In fact, that's what faith is all about (11:1-2).  Believing when we can't see.  Once we can see or hold the object of our faith, it's not really faith anymore.  And yes, faith is hard.

So don't give up.  And when you get tired, fix your eyes on Jesus (12:1-2).  And when you get discouraged because of difficult circumstances, remember that God will use these circumstances to strengthen you (12:7-13).

Don't give up.  Draw near to God.  Spend time with people who will encourage your faith.  Serve God and serve others.  Worship God!  Give him a sacrifice of praise.  Even when it's hard, keep his name on your lips, share your faith stories with other people (13:15-16).
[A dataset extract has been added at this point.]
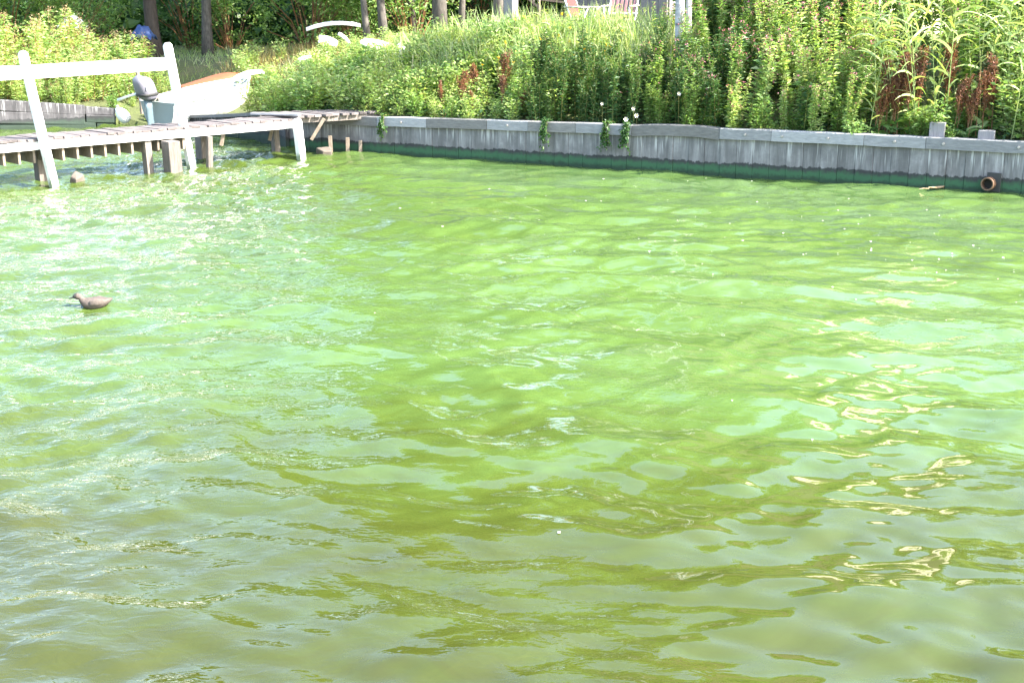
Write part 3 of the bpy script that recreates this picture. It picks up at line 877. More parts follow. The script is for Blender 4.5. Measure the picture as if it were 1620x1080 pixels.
def build_leaf():
    root = empty('drifting_leaf', (5.76, 17.10, 0.015), 0.3); tag(root, 'curled pale brown leaf drifting by the foot of the wall left of the pipe', 'leaf')
    mb = MB(); V = []; F = []
    for i in range(7):
        t = i / 6; w = 0.055 * math.sin(math.pi * min(0.98, t * 0.9 + 0.06)) + 0.002
        for j in range(3):
            V.append((0.24 * (t - 0.5), (j - 1) * w, 0.012 + 0.022 * abs(j - 1) + 0.03 * (t - 0.4) ** 2))
    for i in range(6):
        for j in range(2): F.append((i*3+j, i*3+j+1, (i+1)*3+j+1, (i+1)*3+j))
    mb.add(V, F); mb.build('blade', M['dry_leaf'], root, smooth=True)
    mb = MB(); mb.tube([(-0.12, 0, 0.02), (-0.2, 0.01, 0.025), (-0.27, 0.0, 0.02)], [0.006, 0.005, 0.004], 6); mb.build('stalk', M['dry_leaf'], root)
build_leaf()

# ------------------------------------------------------------------ plants on the bank
def stems_mesh(name, st, mat, r0=0.006):
    mb = MB()
    for pts in st: mb.tube(pts, list(np.linspace(r0, r0 * 0.4, len(pts))), 4, cap=False)
    return mb.mesh(name, mat)

def curve_pts(base, H, lean, n=5, curl=0.05):
    a = random.random() * 6.283; pts = []
    for i in range(n + 1):
        t = i / n
        pts.append((base[0] + lean * H * math.cos(a) * t ** 1.5 + curl * math.sin(3*t + a) * t * 0.5, base[1] + lean * H * math.sin(a) * t ** 1.5, H * t))
    return pts
def at(pts, t):
    k = t * (len(pts) - 1); i = min(int(k), len(pts) - 2); f = k - i
    return np.array(pts[i]) * (1 - f) + np.array(pts[i + 1]) * f

def flowering_variant(H, nst, flowers=True, leafm='leaf', seedv=0):
    st = []; P = []; D = []; L = []; FP = []; FD = []
    for k in range(nst):
        a = random.random() * 6.283; r = random.uniform(0.02, 0.13)
        h = H * random.uniform(0.75, 1.05)
        pts = curve_pts((r * math.cos(a), r * math.sin(a)), h, random.uniform(0.02, 0.14)); st.append(pts)
        nn = int(h / 0.042)
        for i in range(nn):
            t = 0.10 + 0.9 * i / nn
            for q in range(random.choice((2, 2, 3))):
                az = i * 2.4 + q * 2.1 + random.uniform(-0.5, 0.5)
                P.append(at(pts, t)); D.append((math.cos(az), math.sin(az), random.uniform(0.0, 0.8)))
                L.append((0.12 if t < 0.8 else 0.075) * random.uniform(0.7, 1.25))
        # side shoots
        for i in range(5):
            t = random.uniform(0.4, 0.9); az = random.random() * 6.283; b0 = at(pts, t); ln = random.uniform(0.1, 0.28)
            e = b0 + np.array([math.cos(az) * 0.5, math.sin(az) * 0.5, 0.85]) * ln
            st.append([tuple(b0), tuple((b0 + e) / 2 + np.array([0, 0, -0.01])), tuple(e)])
            for j in range(8):
                tt = j / 8; az2 = j * 2.4
                P.append(b0 + (e - b0) * tt); D.append((math.cos(az2), math.sin(az2), random.uniform(0.2, 0.9))); L.append(random.uniform(0.05, 0.09))
            if flowers and random.random() < 0.5:
                for j in range(3): FP.append(e + RNG.normal(0, 0.015, 3)); FD.append(RNG.normal(0, 1, 3) + np.array([0, 0, 0.5]))
        if flowers:
            for j in range(5):
                t = random.uniform(0.84, 1.0); FP.append(at(pts, t) + RNG.normal(0, 0.018, 3)); FD.append(RNG.normal(0, 1, 3) + np.array([0, 0, 0.3]))
    mb = MB(); L = np.array(L); leaves(mb, P, D, L, L * 0.33, 0.22)
    out = [('stem', stems_mesh('stem', st, M['stem'])), ('foliage', mb.mesh('foliage', M[leafm]))]
    if flowers:
        mb = MB(); FP = np.array(FP); FD = norm(np.array(FD))
        for q in range(3):
            leaves(mb, FP, norm(FD + RNG.normal(0, 0.6, FP.shape)), RNG.uniform(0.018, 0.030, len(FP)), RNG.uniform(0.014, 0.022, len(FP)), 0.0)
        out.append(('flower', mb.mesh('flower', M['pink'])))
    return out

def weed_variant(H, R, n, leafm, leaf_l=0.07, wr=0.5):
    """rounded bushy herb"""
    st = []; P = []; D = []; L = []
    for k in range(9):
        a = random.random() * 6.283; r = random.uniform(0, R * 0.7); h = H * random.uniform(0.6, 1.05)
        pts = curve_pts((r * 0.3 * math.cos(a), r * 0.3 * math.sin(a)), h, random.uniform(0.1, 0.35)); st.append(pts)
        for i in range(n // 9):
            t = random.uniform(0.15, 1.0); az = random.random() * 6.283
            off = np.array([math.cos(az), math.sin(az), 0]) * random.uniform(0, R * 0.35)
            P.append(at(pts, t) + off); D.append((math.cos(az), math.sin(az), random.uniform(-0.1, 0.9))); L.append(leaf_l * random.uniform(0.6, 1.3))
    mb = MB(); L = np.array(L); leaves(mb, P, D, L, L * wr, 0.15)
    return [('stem', stems_mesh('stem', st, M['stem'], 0.005)), ('foliage', mb.mesh('foliage', M[leafm]))]

def dock_variant(H):
    st = []; P = []; D = []; LP = []; LD = []
    for k in range(random.choice((2, 3))):
        a = random.random() * 6.283
        pts = curve_pts((0.04 * math.cos(a), 0.04 * math.sin(a)), H * random.uniform(0.8, 1.05), 0.08); st.append(pts)
        for b in range(7):
            t0 = 0.45 + 0.07 * b; b0 = at(pts, t0); az = random.random() * 6.283; ln = 0.3 * (1.1 - t0) + 0.08
            e = b0 + np.array([math.cos(az) * 0.35, math.sin(az) * 0.35, 0.95]) * ln; st.append([tuple(b0), tuple((b0 + e) / 2), tuple(e)])
            for j in range(38):
                P.append(b0 + (e - b0) * random.random() + RNG.normal(0, 0.017, 3)); D.append(RNG.normal(0, 1, 3) + np.array([0, 0, -0.4]))
        for j in range(60):
            P.append(at(pts, random.uniform(0.5, 1.0)) + RNG.normal(0, 0.012, 3)); D.append(RNG.normal(0, 1, 3))
    for j in range(8):
        az = random.random() * 6.283; LP.append((0, 0, random.uniform(0.02, 0.3))); LD.append((math.cos(az), math.sin(az), random.uniform(0.5, 1.3)))
    mb = MB(); leaves(mb, P, D, 0.028, 0.018, 0.0)
    m2 = MB(); blades(m2, LP, LD, RNG.uniform(0.22, 0.38, 8), 0.075, 0.45, 4)
    return [('stem', stems_mesh('stem', st, M['stem_brown'], 0.008)), ('seed_head', mb.mesh('seed_head', M['dock'])), ('leaf', m2.mesh('leaf', M['leaf']))]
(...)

As I got ready for Life Group last night, I knew I had nothing to give away.  I wished I could get a do-over on the day.  I wished that I had come home and spent time in the Bible, or journaling, or praying, instead of watching television.  There are no do-over.

I'm glad we had Life Group last night.  I needed my community of faith last night.  I needed to sit with these women and examine God's Word.  I needed their encouragement, and I needed to be "spurred on toward love and good deeds" (10:24).

Once again, I have hope.  I'm living by faith.